Things that have changed in the last week:

I have internet AND DVR finally! Now I’ll never miss another Gilmore Girls!

There are less boxes and more places to put things.

I have decided on blue and brown for my apartment, and a yellowish color for my bedroom. The bathroom is TBA. I want the living room to be cool and calming, the bedroom to be extremely feminine (who would’ve thought?)and the bathroom…to seem bigger than it is. And its big. But maybe I’ll mix it up and try some wall paper or something. I don’t know haha. And I’m also looking at this bed set http://www.bedbathandbeyond.com/product.asp?order_num=-1&SKU=107872&RN=27, which is pretty/shabby chic but not too much so. So we’ll see what happens. I’m excited about having a real comforter/durvet and to get away from the purple. Not that there’s anything wrong with that…

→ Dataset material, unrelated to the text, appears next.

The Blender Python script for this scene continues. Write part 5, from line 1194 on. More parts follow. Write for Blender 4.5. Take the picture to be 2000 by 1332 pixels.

So figuring things out is rough. I thought Pete and I would see each other more after grad and we really haven’t. But wait, this is my second week with nights off, so I don’t really know how it’s going to be. I’m so damn impatient, and I don’t remember when I got that way. I’ve been putting a lot of pressure on myself and him (partially because I assumed) to figure out the marriage thing. We know that we want it to be each other, but I’m so hung up on the when part. I need a plan. I’m a planner. I like to have everything all sorted out, to know what to expect. But I’m glad that nothing happened after graduation, even though I expected it too, because both of us need to settle into this weird routine of ours. I keep telling myself to slow down. Everything has been hectic for so long–the crazy class schedule while working full time, driving home every two weeks and taking a full semester in the summer when Papa was sick and then passed away–that I don’t know how to relax anymore. I went home last night, unpacked, watched the James Frey thing on Oprah (on DVR, oh yeah!), and read Cosmo. In my world, there’s something wrong with that. I should be writing something, or speed reading something. Reading Cosmo was procrastination before. So for me, it’s been rough. It is rough. I thought that the becoming who I am part was over, because I felt like I knew who I was, but a lot of that had to do with school. Now school is gone and once again I’m back to square one.

James Frey thing by the way. He wrote a NON FICTION book, people. Maybe he changed some events to protect others privacy. It wasn’t an autobiography. I think that Oprah is freaking out over nothing. The publisher was right, you have to look at it as remembering the events to the best of your ability, and I know he embellished some things, but no one said that he had to tell the truth. He was hiding behind himself. We’ve all done it.

And so, there’s my quick update. My supervisor is at the quarterly meeting and should be back soon, so I’m out!